Writer, editor, wife, adoptive mama and cowgirl living in beautiful Central Oregon.

On winter joy

I love winter. I love the stillness of it, the way all of life slows down and pays attention, the way it forces me to come face-to-face with mortality and therefore gratitude. It’s easy to imagine surviving in sunny days of summer, but when the wind howls and the air stings your cheeks, it’s hard not to remind yourself that the gifts of warmth and shelter are not just the trimmings of cozy Christmas music, but essential blessings.

Winter is quiet. Winter begs me to focus, to see the way a tree branch becomes a work of art in frost, the beautiful plumes of steamy breath from my horse’s nostrils, the uniquely delicious taste of red wine by firelight, beef shanks braised in wine also, an all-day cook that warms the house and the cold fingers wrapped around the bowl.

I think I’m drawn to write about winter because cold is seems more complex than warmth. Summer days are an easy joy, no clouds to describe, too many sounds to capture. It’s easy to breeze through summer in ecstasy, too busy getting tan and floating rivers and chasing the ever-later sunset to sit with myself. I think many writers feel this way, not only about seasons but the landscape and seasonality of the soul – while it’s more obtuse, it’s easier, in a way, to write about pain and tragedy than it is to capture joy and blessing.

But what if joy should be mined because it is perhaps just as complex a feeling, if harder to capture?
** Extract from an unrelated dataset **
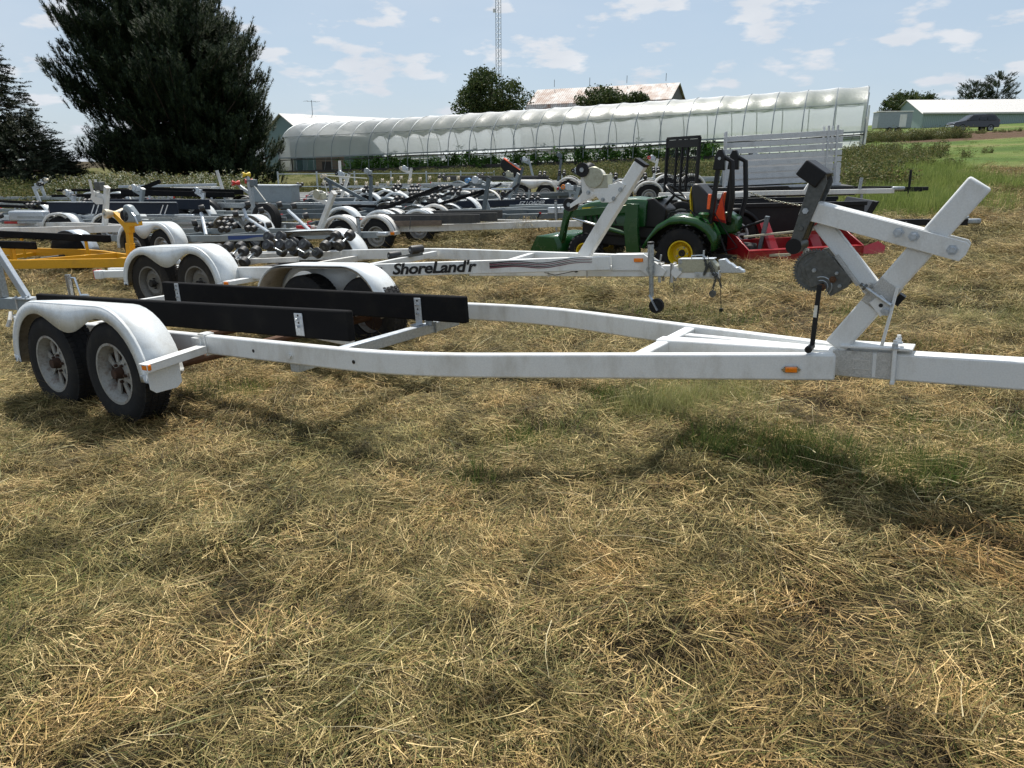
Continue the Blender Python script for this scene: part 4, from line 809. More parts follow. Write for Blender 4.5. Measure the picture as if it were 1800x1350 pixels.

What if we’ve spent so long explaining the depths of our own fear that we have forgotten that joy is strength, that happiness is actually a “lost virtue”?

Americans often get smacked for being bad at grief and sadness, bad at thoughtfulness and angst. Maybe that’s true. But I know my own heart and I know that I see problems when I should see solutions, I’m overwhelmed by hate when I should be amazed by love. My problem is not that I’m adverse to pain, it’s that I’m so convinced pain is the only teacher that I find it when I should be embracing joy instead; I forget that life is full of gifts, many right under my nose, no matter the season without. I forget that it’s courageous to throw back your head and laugh with all your heart.